Friday, January 14, 2011

Spelman hits raw nerve with Ciolos

The speech by Defra secretary of state Caroline Spelman has clearly hit a raw nerve with farm commissioner Dacian Ciolos: Ciolos

In essence what Ciolos is saying is that this was a speech made for domestic consumption, but it will cut no ice in Europe. Depressingly, he is probably right, but the secretary of state was still right to set out her stall. She may be able to have some impact on the details of any deal, particularly when the budget dimension is brought into play.

Once again food shortages and volatile prices are in the news. If nothing else, this is a case for doing something about the high tariff barriers which surround the EU in the food area, particularly on so-called 'sensitive' products. If developing countries could get more access to developed markets, they would be incentivised to move towards more commercial agricultures which would feed more people both at home and abroad.

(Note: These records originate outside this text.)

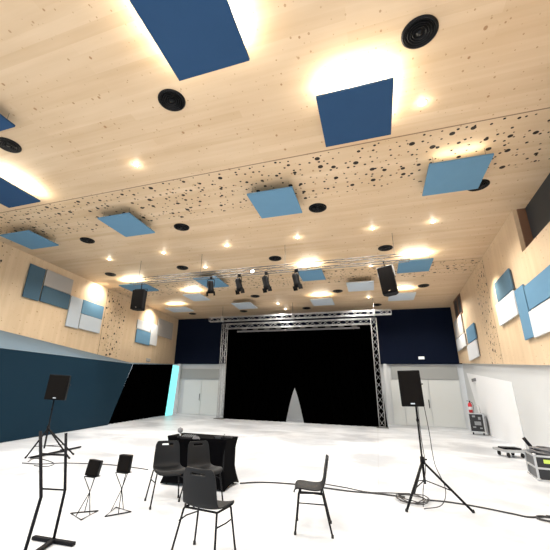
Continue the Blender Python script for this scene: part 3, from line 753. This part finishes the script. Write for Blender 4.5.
# ------------------------------------------------------------------ chairs
def make_chair():
    e = empty('stacking_chair', (0, 0, 0), 'x', 'chair', 'charcoal plastic stacking chairs')
    prof = [(.215, .385), (.208, .420), (.175, .438), (.10, .432), (.02, .424), (-.05, .423), (-.105, .433), (-.140, .462), (-.155, .51), (-.166, .575), (-.176, .64), (-.190, .708), (-.194, .731), (-.200, .768)]
    wid = [.180, .200, .208, .210, .208, .205, .200, .194, .190, .187, .183, .177, .168, .150]
    nu = 12; bm = bmesh.new(); g = []
    for (y, z), w in zip(prof, wid):
        row = []
        for i in range(nu + 1):
            u = -1 + 2 * i / nu
            dy = 0; dz = 0
            if z < .455 and y > -.12: dz = .012 * abs(u) ** 4 - .012 * (1 - u * u)
            else: dy = .020 * u * u
            row.append(bm.verts.new((u * w, y + dy, z + dz)))
        g.append(row)
    for j in range(len(prof) - 1):
        for i in range(nu):
            if j == 11 and 3 <= i <= 8: continue      # hand slot in the backrest
            bm.faces.new((g[j][i], g[j][i + 1], g[j + 1][i + 1], g[j + 1][i]))
    me = bpy.data.meshes.new('shell'); bm.to_mesh(me); bm.free(); me.materials.append(M['chairp'])
    for p in me.polygons: p.use_smooth = True
    o = bpy.data.objects.new('seat_shell', me); COL.objects.link(o); o.parent = e
    s = o.modifiers.new('s', 'SUBSURF'); s.levels = 2; s.render_levels = 2
    k = o.modifiers.new('t', 'SOLIDIFY'); k.thickness = .012; k.offset = 0
    for sx in (-1, 1):
        MB().tube([(sx * .175, .15, .412), (sx * .185, .16, .39), (sx * .235, .20, .012)], .0105, 8).build('leg', 'blackm', e, smooth=True)
        MB().tube([(sx * .175, -.10, .412), (sx * .185, -.115, .39), (sx * .235, -.205, .012)], .0105, 8).build('leg', 'blackm', e, smooth=True)
        MB().tube([(sx * .18, .155, .405), (sx * .18, -.105, .405)], .010, 8).build('side_rail', 'blackm', e, smooth=True)
        MB().tube([(sx * .205, .172, .30), (sx * .225, .0, .305), (sx * .205, -.145, .30)], .007, 6).build('linking_rail', 'blackm', e, smooth=True)
    MB().tube([(-.18, .14, .405), (.18, .14, .405)], .010, 8).build('cross_rail', 'blackm', e, smooth=True)
    MB().tube([(-.18, -.10, .405), (.18, -.10, .405)], .010, 8).build('cross_rail', 'blackm', e, smooth=True)
    for f_ in ((-.235, .20), (.235, .20), (-.235, -.205), (.235, -.205)):
        MB().lathe([(0, 0), (.015, 0), (.014, .03), (0, .03)], (f_[0], f_[1], 0), 12).build('rubber_foot', 'rubber', e, smooth=True)
    return e
CH = [((-2.89, 4.83), -136, 'charcoal plastic chair at the left of the table, facing the camera'),
      ((-2.46, 5.07), -122, 'charcoal plastic chair directly before the black clothed table, middle of the three grouped'),
      ((-1.66, 3.55), -6, 'nearest charcoal plastic chair seen from behind'),
      ((-.82, 4.71), 99.3, 'lone charcoal plastic chair standing sideways near the centre, facing left')]
c0_ = make_chair()
for i, (p, a, lab) in enumerate(CH):
    o = c0_ if i == 0 else copy_tree(c0_)
    o.location = (p[0], p[1], 0); o.rotation_euler = (0, 0, math.radians(a)); o['label'] = lab

# ------------------------------------------------------------------ table with stretch cloth
tx0, tx1, ty0, ty1 = -3.50, -2.42, 5.74, 6.30
TT = .74
t = empty('folding_table', ((tx0 + tx1) / 2, (ty0 + ty1) / 2, 0), 'folding table hidden under a black stretch cloth', 'table')
tw, td = tx1 - tx0, ty1 - ty0
MB().box((0, 0, TT - .03), (tw - .02, td - .02, .04)).build('tabletop', 'black', t)
for sx in (-1, 1):
    for sy in (-1, 1): MB().tube([(sx * (tw / 2 - .03), sy * (td / 2 - .04), .0), (sx * (tw / 2 - .03), sy * (td / 2 - .04), TT - .04)], .014, 8).build('leg', 'blackm', t)
bm = bmesh.new(); rows = []
per = []
NS = 10
cor = [(-1, -1), (1, -1), (1, 1), (-1, 1)]
for k in range(4):
    a, b = cor[k], cor[(k + 1) % 4]
    for i in range(NS):
        f_ = i / NS; per.append((a[0] + (b[0] - a[0]) * f_, a[1] + (b[1] - a[1]) * f_, f_))
for j in range(11):
    tt = j / 10; row = []
    for (ux, uy, f_) in per:
        edge = math.sin(PI * f_)
        pinch = .05 * math.sin(PI * tt) * (1 - .0 * edge) - .035 * (1 - tt) ** 2
        lift = .05 * edge * (1 - tt) ** 3
        row.append(bm.verts.new((ux * (tw / 2 + .01 - pinch), uy * (td / 2 + .01 - pinch), .012 + lift + (TT - .012) * tt)))
    rows.append(row)
n = len(per)
for j in range(10):
    for i in range(n): bm.faces.new((rows[j][i], rows[j][(i + 1) % n], rows[j + 1][(i + 1) % n], rows[j + 1][i]))
bm.faces.new(rows[-1])
me = bpy.data.meshes.new('tablecloth'); bm.to_mesh(me); bm.free(); me.materials.append(M['clothm'])
tc_ = bpy.data.objects.new('tablecloth', me); COL.objects.link(tc_); tc_.location = t.location
tag(tc_, 'black stretch cloth covering the table behind the chairs', 'tablecloth')
for p_ in me.polygons: p_.use_smooth = len(p_.vertices) == 4
# things on the table
def ont(px, py, z=TT): return at_z(px, py, z)
v = ont(180.5, 437.5)
t = empty('desk_microphone', (v.x, v.y, TT), 'small silver and black device standing at the left end of the table', 'microphone')
MB().lathe([(0, .0), (.055, 0), (.05, .02), (.012, .03), (0, .03)], seg=20).build('base', 'greym', t, smooth=True)
MB().tube([(0, 0, .02), (-.01, 0, .06), (-.01, -.01, .10)], .014, 8).build('stem', 'chrome', t)
MB().lathe([(0, -.045), (.040, -.03), (.046, .0), (.040, .025), (0, .045)], (-.01, -.01, .115), 16).build('head', 'cabgrey', t, smooth=True)
v = ont(189, 438.5)
t = empty('audio_mixer', (v.x, v.y, TT), 'small grey audio mixer lying beside the microphone on the table', 'mixer', rz=.1)
MB().prism([(-.12, -.08, 0), (-.12, .08, 0), (-.12, .08, .05), (-.12, -.08, .025)], (.24, 0, 0)).build('body', 'greym', t, bevel=.004)
kb = MB()
for i in range(6):
    for j in range(3): kb.lathe([(0, .012), (.006, .01), (.007, 0)], (-.095 + i * .038, -.05 + j * .045, .033 + (j * .045) * .16), 8)
kb.build('knob_field', 'paper', t)
v = ont(196, 439.5)
tag(MB().tube([Vector((v.x, v.y, TT + .008)) + Vector((.06 * math.cos(a_ * .5) * (1 - a_ * .01), .05 * math.sin(a_ * .5), a_ * .0009)) for a_ in range(34)], .006, 6).build('coiled_cable', 'cabgrey', smooth=True), 'small coil of grey cable beside the mixer on the table', 'cable')
v = ont(219, 438.8)
t = empty('handheld_radio', (v.x, v.y, TT), 'small dark receiver box at the right end of the table', 'receiver')
MB().box((0, 0, .018), (.16, .10, .035)).build('body', 'greym', t, bevel=.006); MB().tube([(.06, .04, .03), (.08, .05, .075)], .004, 6).build('antenna', 'black', t)
MB().box((0, -.051, .018), (.10, .004, .02)).build('display', 'glassd', t)
v = ont(228, 438.5)
tag(MB().tube([Vector((v.x, v.y, TT + .008)) + Vector((.07 * math.cos(a_ * .5), .045 * math.sin(a_ * .5), a_ * .0009)) for a_ in range(30)], .006, 6).build('coiled_cable', 'cable', smooth=True), 'small coil of black cable at the right end of the table', 'cable')

# ------------------------------------------------------------------ cables on the floor
def floor_cable(pix, r, label, name='floor_cable', m='cable', extra=None):
    P = [at_z(x, y, 0) for x, y in pix]
    P = [Vector((p.x, p.y, r)) for p in P]
    if extra: P = P + extra
    return tag(MB().tube(smoothpath(P), r, 6).build(name, m, smooth=True), label, 'cable')
floor_cable([(240, 484), (262, 483), (290, 484.5), (320, 488), (350, 492), (378, 494.5), (405, 498)], .012, 'black cable running across the floor from the table to the right speaker stand')
floor_cable([(322, 484), (345, 488), (368, 492.5), (392, 493.5), (410, 494)], .008, 'thin second cable on the floor right of the lone chair')
floor_cable([(425, 500.5), (450, 503), (480, 508), (512, 514.5), (530, 518), (552, 517)], .011, 'black cable running from the right speaker stand to the right edge')
floor_cable([(22, 463.5), (40, 464.5), (62, 463.5), (86, 464), (108, 465), (130, 467.5), (148, 470)], .009, 'thin dark cable on the floor between the left stand and the chairs')
floor_cable([(6, 0), (6, 0)][:0] + [(28, 462), (34, 459), (44, 460), (54, 464), (46, 467), (34, 466)], .008, 'loose cable loop on the floor at the left tripod')
# coil at the right stand foot
cc = at_z(414, 500.5, 0); P = []
for i in range(60):
    a_ = i * .43; r_ = .19 + .06 * math.sin(i * .37) + .02 * math.sin(i * 1.1)
    P.append(Vector((cc.x + r_ * math.cos(a_) + .03 * math.sin(i * .21), cc.y + r_ * 1.25 * math.sin(a_), .014 + .02 * (1 + math.sin(i * .9)) * .5 + .0002 * i)))
tag(MB().tube(P, .007, 6).build('cable_coil', 'cable', smooth=True), 'tangled coil of black cable at the foot of the right speaker stand', 'cable')
cc = at_z(549, 521, 0)
tag(MB().tube([Vector((cc.x + .13 * math.cos(i * .4), cc.y + .12 * math.sin(i * .4), .012 + .0006 * i)) for i in range(36)], .009, 6).build('cable_coil', 'cable', smooth=True), 'small cable coil at the right edge of the floor', 'cable')
# cables hanging from the right speaker
hb = Vector((bR.x + .12, bR.y + .05, 0))
tag(MB().tube(smoothpath([(hb.x, hb.y, 1.40), (hb.x + .03, hb.y, 1.0), (hb.x + .05, hb.y - .02, .55), (hb.x + .14, hb.y - .1, .25), (hb.x + .05, hb.y - .25, .06), (hb.x - .2, hb.y - .4, .02)]), .006, 6).build('speaker_cable', 'cable', smooth=True), 'thin cable hanging from the right loudspeaker beside its pole', 'cable')
tag(MB().tube(smoothpath([(hb.x - .10, hb.y - .1, 1.35), (hb.x - .10, hb.y - .08, .9), (hb.x - .09, hb.y - .1, .5), (hb.x - .16, hb.y - .12, .2), (hb.x - .2, hb.y - .3, .02)]), .006, 6).build('speaker_cable', 'cable', smooth=True), 'thin cable running down along the right speaker pole', 'cable')

# ------------------------------------------------------------------ flight cases at the right
def flight_case(o, rz, w, d_, h, label, panels=1, cat='case', wheels=False):
    e = empty('flight_case', o, label, cat, rz=rz); z0 = .10 if wheels else 0
    MB().box((w / 2, d_ / 2, z0 + h / 2), (w - .01, d_ - .01, h - .01)).build('body', 'casepan', e)
    fr_ = MB()
    for z in [z0 + .012] + [z0 + h * k / panels for k in range(1, panels)] + [z0 + h - .012]:
        for y in (0, d_): fr_.box((w / 2, y, z), (w + .03, .03, .035))
        for x in (0, w): fr_.box((x, d_ / 2, z), (.03, d_ + .03, .035))
    for x in (0, w):
        for y in (0, d_): fr_.box((x, y, z0 + h / 2), (.035, .035, h))
    fr_.build('edge_trim', 'alu', e, bevel=.004)
    for x in (0, w):
        for y in (0, d_):
            for z in (z0, z0 + h): MB().lathe([(0, .03), (.03, .02), (.038, 0), (.03, -.02), (0, -.03)], (x, y, z + (.01 if z == z0 + h else .03)), 12).build('corner_ball', 'alu', e, smooth=True)
    MB().box((w / 2, -.02, z0 + h * .5), (.11, .015, .09)).build('latch', 'chrome', e, bevel=.004)
    if wheels:
        for x in (.08, w - .08):
            for y in (.08, d_ - .08):
                wh = MB(); wh.lathe([(0, .02), (.045, .02), (.05, 0), (.045, -.02), (0, -.02)], seg=18)
                wh.xf(Matrix.Translation((x, y, .05)) @ Matrix.Rotation(PI / 2, 4, 'Y')); wh.build('wheel', 'rubber', e, smooth=True)
    return e
o = at_z(539.5, 481, 0)
fc = flight_case((o.x, o.y, 0), -.12, 1.0, .8, .46, 'large black flight case with silver edges cut off by the right edge', 2)
MB().box((.24, -.022, .36), (.22, .004, .07)).build('sticker', 'lime', fc)
fco = fc.location
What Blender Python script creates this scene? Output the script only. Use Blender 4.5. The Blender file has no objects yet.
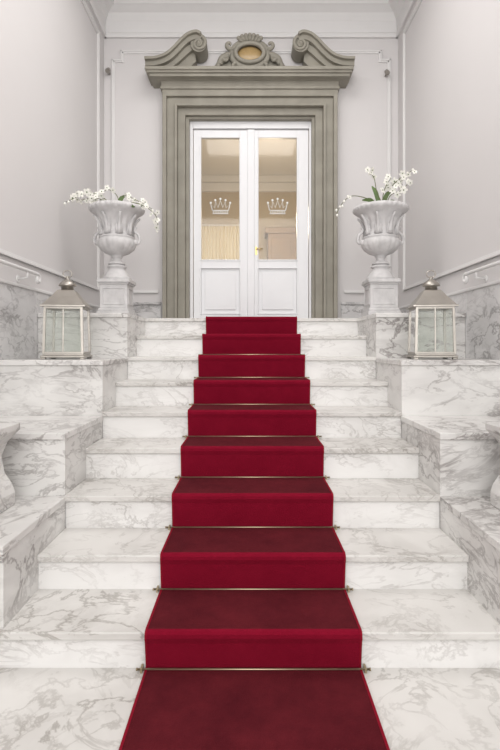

There are, of course, a lot of complex issues here and there are undoubtedly some areas of the world where improving semi-subsistence agriculture is the best way forward. But no one is going to become genuinely prosperous that way.

Friday, January 07, 2011

The big politics behind the CAP deal

Why was Dave Cameron willing to do a deal with France and Germany on CAP subsidies given that he is genuinely an Eurosceptic? This article (which was easy to miss as it came out on Boxing Day) explains the big politics behind the deal and opens with some amusing remarks about CAP subsidies: CAP deal

Wednesday, January 05, 2011

Call for fundamental CAP reform

In a major speech at the Oxford conference, secretary of state Caroline Spelman has called for a more ambitious approach to CAP reform and a fundamental change in the nature of the CAP: Spelman

She's talking the talk like former secretaries of state, but walking the walk is always more difficult. Only in very special circumstances has it been possible to build anything like a winning coalition for reform. Current thinking reinforces the trend towards protectionism she rightly criticises.